Instruction
Pictures are not part of the copy. Retype the lines from the first one through the line that contains "rectangular doormat in".

Given material
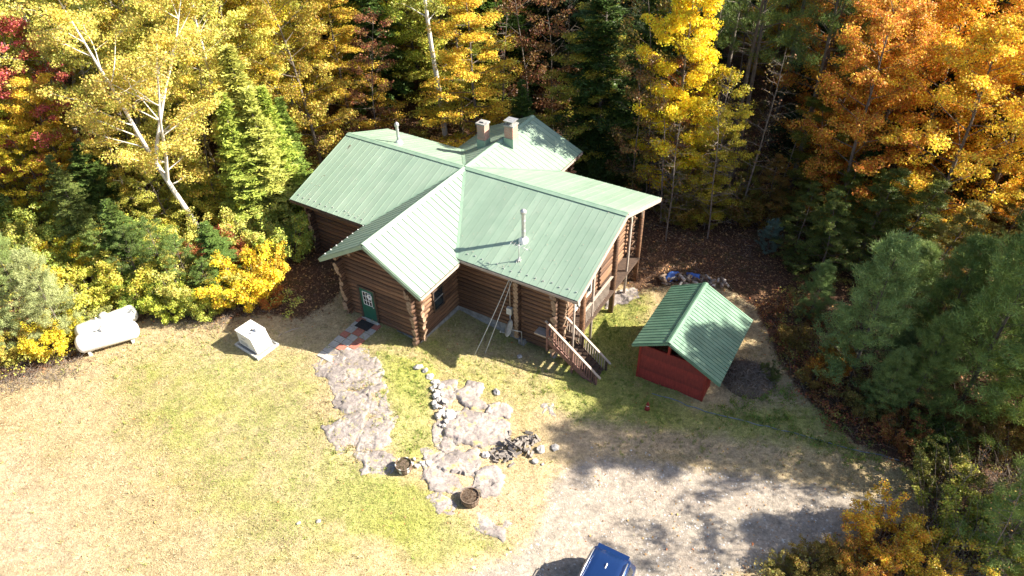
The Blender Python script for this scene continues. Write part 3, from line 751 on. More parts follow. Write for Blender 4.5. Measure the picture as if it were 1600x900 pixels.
# ------------------------------------------------------------------ paver path, door mat
pv = empty("paver_path", HW(-.9, EV - 1.6, -.0), HPSI, "short path of red and grey square pavers in front of the green door", "path")
for o_ in (pv,): o_["kind"] = "structure"; del o_["category"]
pu = R.random
for i in range(3):
    for j in range(8):
        lu = -.62 + i * .48; lv = 1.32 - j * .42
        lu += .0 * j
        if j > 5 and R.random() < .35: continue
        w_ = Vector(HW(-.9 + lu + .22, EV - 1.6 + lv - .2)); z_ = hz(w_.x, w_.y)
        m = MB(); j_ = R.uniform(-.01, .01); m.box(.012, .46, -.40, -.012, -.08, .035 + j_)
        red = (i * 2 + j) % 4 in (0, 3) and (i + j) % 3 != 1
        m.build("paver", M_PAVRED if red else M_PAVGREY, pv, loc=(lu, lv, z_), rot=(0, 0, R.uniform(-.03, .03)))
o = MB().box(-.42, .42, -.3, .3, 0, .025).build("doormat", M_BLACK); w_ = Vector(HW(-.86, EV - .72)); o.location = (w_.x, w_.y, hz(w_.x, w_.y) + .05); o.rotation_euler = (0, 0, HPSI)
tag(o, "black rectangular doormat in front of the green door", "doormat")

# ------------------------------------------------------------------ red shed
SX, SY = at(1044.7, 535.5, 1.75); SPSI = -0.5575
shed = empty("wood_shed", (SX, SY, 0), SPSI, "small red wood shed with a green ribbed metal gable roof", "shed")
sw, swr, sl, ss, SR = 1.755, 2.72, 5.28, .511, 1.75
zs = lambda u, v: SR - ss * abs(u)
roof_slope(shed, [(0, 0), (swr, 0), (swr, sl), (0, sl)], zs, 'u', .235, rib_h=.022, rib_w=.035, thick=.08, pmat=M_SHEDROOF, label="wide right slope of the shed roof")
roof_slope(shed, [(0, sl), (-sw, sl), (-sw, 0), (0, 0)], zs, 'u', .235, rib_h=.03, rib_w=.04, thick=.08, pmat=M_SHEDROOF, label="narrow left slope of the shed roof")
ridge_cap(shed, (0, 0, SR), (0, sl, SR), (-ss, 0, 1), (ss, 0, 1), .14, M_SHEDROOF)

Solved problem
The Blender Python script for this scene continues. Write part 3, from line 751 on. More parts follow. Write for Blender 4.5. Measure the picture as if it were 1600x900 pixels.
# ------------------------------------------------------------------ paver path, door mat
pv = empty("paver_path", HW(-.9, EV - 1.6, -.0), HPSI, "short path of red and grey square pavers in front of the green door", "path")
for o_ in (pv,): o_["kind"] = "structure"; del o_["category"]
pu = R.random
for i in range(3):
    for j in range(8):
        lu = -.62 + i * .48; lv = 1.32 - j * .42
        lu += .0 * j
        if j > 5 and R.random() < .35: continue
        w_ = Vector(HW(-.9 + lu + .22, EV - 1.6 + lv - .2)); z_ = hz(w_.x, w_.y)
        m = MB(); j_ = R.uniform(-.01, .01); m.box(.012, .46, -.40, -.012, -.08, .035 + j_)
        red = (i * 2 + j) % 4 in (0, 3) and (i + j) % 3 != 1
        m.build("paver", M_PAVRED if red else M_PAVGREY, pv, loc=(lu, lv, z_), rot=(0, 0, R.uniform(-.03, .03)))
o = MB().box(-.42, .42, -.3, .3, 0, .025).build("doormat", M_BLACK); w_ = Vector(HW(-.86, EV - .72)); o.location = (w_.x, w_.y, hz(w_.x, w_.y) + .05); o.rotation_euler = (0, 0, HPSI)
tag(o, "black rectangular doormat in front of the green door", "doormat")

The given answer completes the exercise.